Çocukluğundan itibaren sektörün içinde olduğunu ve en büyük hayalinin cevherden çelik üretmek olduğunu anlatan Fuat Tosyalı “Bu sene 50’nci meslek yılım. Yürümeye başladığımdan beri demirin metalin içindeyim. Türkiye’de cevherden çelik üretmek hep hayalimdi. Bunu Cezayir’de yapıyoruz. ABD’de Çin’de tüm dünyada cevherden çelik yatırımlarını devletler kurmuş. Benim için büyük bir hayaldi. Sektörde dünyanın tüm aktörleriyle işim var. Çok kaliteli insan kaynağım var. Sermaye gücümüz var. Hayalimi gerçeğe çevirmek istiyordum. Cumhurbaşkanımız ‘babayiğit arıyorum’ deyince ben de bu hayalimi kendisiyle paylaştım. Proje Bazlı Teşvik Sistemi doğunca da harekete geçtik. Zaten biz tam krizden çıkarken 2010 yılında bir fabrika açılışında Cumhurbaşkanımız ‘cevherden çelik üretmeliyiz’ demişti”  şeklinde konuştu.

“Doları yönetemiyorsan nasıl iş adamısın?”

Dolar kurundaki artışı da değerlendiren Fuat Tosyalı, “Kur ne olursa olsun biz işimize devam edeceğiz. 5 Nisan’ı hatırlayın. O dönemde dolar 10 bin TL’den 40 bin TL’ye çıktı. Bugün kur 3.80’den 4.00 TL’ye çıktı diye karalar bağlayanlar var. Bunu yönetemiyorsan nasıl işadamı veya sanayicisin? Bakın, ben yürümeye başladığımdan bu yana imalatın içindeyim. En son akımlar AVM yapmak, restoran açmak… Onları sanayicinin yapacağı işler olarak görmüyorum. Biz hiçbir dönem kendi işimizin dışındaki işlere bakmadık. Bir alt katımızda boş olan dairenin kira getirisi ile bile ilgilenmedik, çünkü bu ayrı iş. Türkiye’de kendi alanımda yurtdışından yatırım iştahının azaldığını hiçbir zaman hissetmedim. Benim kapımı her zaman birileri çalmıştır.

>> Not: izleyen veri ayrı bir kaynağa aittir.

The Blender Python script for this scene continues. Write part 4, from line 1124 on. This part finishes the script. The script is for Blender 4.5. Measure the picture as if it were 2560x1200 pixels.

Ya bize ortak olmak istediler ya da bizi kendi işlerine ortak etmek istediler. Durum öyle olsaydı, biz Japonlarla Toyota’dan sonra Türkiye’deki en büyük Japon ortaklığını yapamazdık. Terör olaylarından bunaldığımız veya kurun dalgalandığı dönemde ortaklarıma pişmanlıkları olup olmadığını sordum. Hiçbir zaman tereddüt ettiklerini görmedim. “Biz Türkiye’de olmaktan, burada yatırım yapmaktan pişman değiliz” dediler” dedi.